Your task is to copy the listing exactly. Drop any pictures from the copy.

>>>

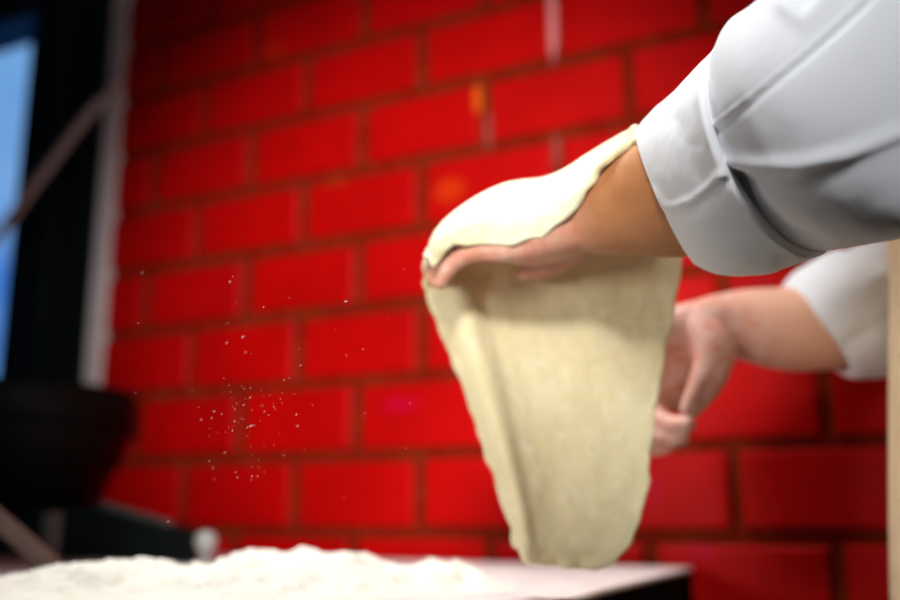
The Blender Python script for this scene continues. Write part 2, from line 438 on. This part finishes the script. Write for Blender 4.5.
# low dark box: wedge with a sloping top, along the image-left to right line
A = P(26, 507, 1.70); B_ = P(197, 531, 1.46)
A2 = Vector((A.x, A.y, 0)); B2 = Vector((B_.x, B_.y, 0)); u = (B2-A2).normalized(); w = Vector((B2.x, B2.y, 0)).normalized()
hA, hB = zb, B_.z
A2 = A2 - u*.12
fl = zb
prof = [(0, TABLE_Z), ((B2-A2).length, TABLE_Z), ((B2-A2).length, hB), ((B2-A2).length-.225, fl-.002), (0, fl-.002)]
dw = .20
vv = [A2+u*s+Vector((0, 0, z)) - w*.03 for s, z in prof] + [A2+u*s+w*dw+Vector((0, 0, z)) for s, z in prof]
ff = [(0, 1, 2, 3, 4), (9, 8, 7, 6, 5)] + [(i, (i+1) % 5, (i+1) % 5+5, i+5) for i in range(5)]
lb = tag(empty('low_box', (A2+u*.2+Vector((0, 0, TABLE_Z)))), 'low dark metal box with a sloping top under the black bucket', 'box')
bo = obj('housing', vv, ff, M_SCALE, lb, smooth=False)
bv = bo.modifiers.new('bevel', 'BEVEL'); bv.width = .004; bv.segments = 2
L_ = (B2-A2).length
e0 = A2+u*(L_-.225)-w*.032+Vector((0, 0, fl)); e1 = A2+u*(L_-.06)-w*.032+Vector((0, 0, fl+(hB-fl)*.74))
v, f = tube([e0, e0.lerp(e1, .5), e1], [.006, .006, .005], 4, 10); obj('edge_strip', v, f, M_GREYM, lb)
pb = P(49, 556, 1.40); pt = P(48, 512, 1.40)
m = MB(); m.box((pb.x-.010, pb.y-.012, TABLE_Z), (pb.x+.010, pb.y+.012, pt.z), bev=.003)
pst = m.build('upright', M_GREYM, lb)
kc = P(206, 542, 1.36)
kn = tag(empty('knob', (kc.x, kc.y, TABLE_Z)), 'small silver knob standing at the right end of the low dark box', 'knob')
v, f = lathe(kc, [(.010, TABLE_Z), (.010, TABLE_Z+.012), (.007, TABLE_Z+.016), (.007, TABLE_Z+.022)], 24); obj('stem', v, f, M_SILVER, kn)
zk = kc.z
v, f = lathe(kc, [(.008, TABLE_Z+.022), (.013, TABLE_Z+.026), (.0155, zk-.004), (.0155, zk+.006), (.012, zk+.012), (.005, zk+.015)], 24); obj('cap', v, f, M_SILVER, kn)
q0, q1 = P(-40, 487, 1.15), P(52, 566, 1.20)
dr = (q1-q0).normalized(); s_ = dr.cross(FWD).normalized(); t_ = dr.cross(s_).normalized()
v, f = loft([(q0, s_*.011, t_*.006), (q0.lerp(q1, .5), s_*.011, t_*.006), (q1, s_*.012, t_*.006), (q1+dr*.006, s_*.008, t_*.004)], 24, ex=5)
tag(obj('metal_bar', v, f, M_BAR), 'brownish grey flat metal bar slanting down into the flour at the left', 'bar')

# ------------------------------------------------------------------ person
def camv(x, y, z): return CAM + RIGHT*x + UP*y + FWD*z
SL, SR = camv(.51, .30, .81), camv(.61, .27, 1.15)              # shoulders
SM = (SL+SR)/2
person = tag(empty('person', (SM.x+.03, SM.y, 0)), 'person in white jacket with rolled sleeves and tan apron, stretching dough', 'person')
B = MB()
def addl(vf): B.add(*vf)
# near (left) arm
addl(loft(pxrings([((570, 198), (578, 252), .850, .024, 4), ((588, 180), (596, 253), .838, .029, 5), ((612, 159), (628, 255), .822, .036, 6), ((642, 139), (690, 257), .795, .043, 8),
                   ((700, 95), (760, 235), .745, .044, 22), ((780, 60), (840, 190), .70, .044, 25), ((845, 40), (910, 160), .685, .045, 25)], 5), 32))
addl(tube([camv(.285, .14, .69), camv(.40, .23, .75), SL], [.044, .048, .06], 5, 20))
# near palm and fingers (seen from the little-finger side, knuckles under the dough)
addl(loft(pxrings([((584, 196), (592, 251), .845, .026), ((560, 205), (570, 257), .858, .036), ((535, 217), (545, 264), .875, .042), ((510, 226), (520, 264), .885, .044), ((496, 232), (503, 260), .888, .042)], 5), 28, ex=2.6))
def finger(pts, r, n=5): addl(tube([P(*p) for p in pts], r, n, 14))
finger([(530, 248, .850), (500, 251, .852), (474, 252, .857), (454, 263, .863), (440, 283, .868)], [.0120, .0112, .0100, .0088, .0070])       # little finger
finger([(530, 241, .872), (496, 242, .874), (464, 244, .880), (445, 259, .886), (436, 281, .890)], [.0110, .0108, .0098, .0090, .0076])       # ring finger
finger([(530, 236, .894), (494, 235, .897), (460, 238, .902), (440, 256, .907), (433, 278, .910)], [.0112, .0110, .0100, .0092, .0078])       # middle finger
finger([(530, 238, .915), (498, 238, .918), (468, 243, .922), (449, 258, .926), (440, 276, .928)], [.0110, .0106, .0097, .0088, .0075])       # index finger
finger([(578, 244, .900), (562, 257, .910), (544, 266, .916), (524, 272, .918)], [.017, .014, .0115, .0090])                                   # thumb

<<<

**Task answer:**
The Blender Python script for this scene continues. Write part 2, from line 438 on. This part finishes the script. Write for Blender 4.5.
# low dark box: wedge with a sloping top, along the image-left to right line
A = P(26, 507, 1.70); B_ = P(197, 531, 1.46)
A2 = Vector((A.x, A.y, 0)); B2 = Vector((B_.x, B_.y, 0)); u = (B2-A2).normalized(); w = Vector((B2.x, B2.y, 0)).normalized()
hA, hB = zb, B_.z
A2 = A2 - u*.12
fl = zb
prof = [(0, TABLE_Z), ((B2-A2).length, TABLE_Z), ((B2-A2).length, hB), ((B2-A2).length-.225, fl-.002), (0, fl-.002)]
dw = .20
vv = [A2+u*s+Vector((0, 0, z)) - w*.03 for s, z in prof] + [A2+u*s+w*dw+Vector((0, 0, z)) for s, z in prof]
ff = [(0, 1, 2, 3, 4), (9, 8, 7, 6, 5)] + [(i, (i+1) % 5, (i+1) % 5+5, i+5) for i in range(5)]
lb = tag(empty('low_box', (A2+u*.2+Vector((0, 0, TABLE_Z)))), 'low dark metal box with a sloping top under the black bucket', 'box')
bo = obj('housing', vv, ff, M_SCALE, lb, smooth=False)
bv = bo.modifiers.new('bevel', 'BEVEL'); bv.width = .004; bv.segments = 2
L_ = (B2-A2).length
e0 = A2+u*(L_-.225)-w*.032+Vector((0, 0, fl)); e1 = A2+u*(L_-.06)-w*.032+Vector((0, 0, fl+(hB-fl)*.74))
v, f = tube([e0, e0.lerp(e1, .5), e1], [.006, .006, .005], 4, 10); obj('edge_strip', v, f, M_GREYM, lb)
pb = P(49, 556, 1.40); pt = P(48, 512, 1.40)
m = MB(); m.box((pb.x-.010, pb.y-.012, TABLE_Z), (pb.x+.010, pb.y+.012, pt.z), bev=.003)
pst = m.build('upright', M_GREYM, lb)
kc = P(206, 542, 1.36)
kn = tag(empty('knob', (kc.x, kc.y, TABLE_Z)), 'small silver knob standing at the right end of the low dark box', 'knob')
v, f = lathe(kc, [(.010, TABLE_Z), (.010, TABLE_Z+.012), (.007, TABLE_Z+.016), (.007, TABLE_Z+.022)], 24); obj('stem', v, f, M_SILVER, kn)
zk = kc.z
v, f = lathe(kc, [(.008, TABLE_Z+.022), (.013, TABLE_Z+.026), (.0155, zk-.004), (.0155, zk+.006), (.012, zk+.012), (.005, zk+.015)], 24); obj('cap', v, f, M_SILVER, kn)
q0, q1 = P(-40, 487, 1.15), P(52, 566, 1.20)
dr = (q1-q0).normalized(); s_ = dr.cross(FWD).normalized(); t_ = dr.cross(s_).normalized()
v, f = loft([(q0, s_*.011, t_*.006), (q0.lerp(q1, .5), s_*.011, t_*.006), (q1, s_*.012, t_*.006), (q1+dr*.006, s_*.008, t_*.004)], 24, ex=5)
tag(obj('metal_bar', v, f, M_BAR), 'brownish grey flat metal bar slanting down into the flour at the left', 'bar')

# ------------------------------------------------------------------ person
def camv(x, y, z): return CAM + RIGHT*x + UP*y + FWD*z
SL, SR = camv(.51, .30, .81), camv(.61, .27, 1.15)              # shoulders
SM = (SL+SR)/2
person = tag(empty('person', (SM.x+.03, SM.y, 0)), 'person in white jacket with rolled sleeves and tan apron, stretching dough', 'person')
B = MB()
def addl(vf): B.add(*vf)
# near (left) arm
addl(loft(pxrings([((570, 198), (578, 252), .850, .024, 4), ((588, 180), (596, 253), .838, .029, 5), ((612, 159), (628, 255), .822, .036, 6), ((642, 139), (690, 257), .795, .043, 8),
                   ((700, 95), (760, 235), .745, .044, 22), ((780, 60), (840, 190), .70, .044, 25), ((845, 40), (910, 160), .685, .045, 25)], 5), 32))
addl(tube([camv(.285, .14, .69), camv(.40, .23, .75), SL], [.044, .048, .06], 5, 20))
# near palm and fingers (seen from the little-finger side, knuckles under the dough)
addl(loft(pxrings([((584, 196), (592, 251), .845, .026), ((560, 205), (570, 257), .858, .036), ((535, 217), (545, 264), .875, .042), ((510, 226), (520, 264), .885, .044), ((496, 232), (503, 260), .888, .042)], 5), 28, ex=2.6))
def finger(pts, r, n=5): addl(tube([P(*p) for p in pts], r, n, 14))
finger([(530, 248, .850), (500, 251, .852), (474, 252, .857), (454, 263, .863), (440, 283, .868)], [.0120, .0112, .0100, .0088, .0070])       # little finger
finger([(530, 241, .872), (496, 242, .874), (464, 244, .880), (445, 259, .886), (436, 281, .890)], [.0110, .0108, .0098, .0090, .0076])       # ring finger
finger([(530, 236, .894), (494, 235, .897), (460, 238, .902), (440, 256, .907), (433, 278, .910)], [.0112, .0110, .0100, .0092, .0078])       # middle finger
finger([(530, 238, .915), (498, 238, .918), (468, 243, .922), (449, 258, .926), (440, 276, .928)], [.0110, .0106, .0097, .0088, .0075])       # index finger
finger([(578, 244, .900), (562, 257, .910), (544, 266, .916), (524, 272, .918)], [.017, .014, .0115, .0090])                                   # thumb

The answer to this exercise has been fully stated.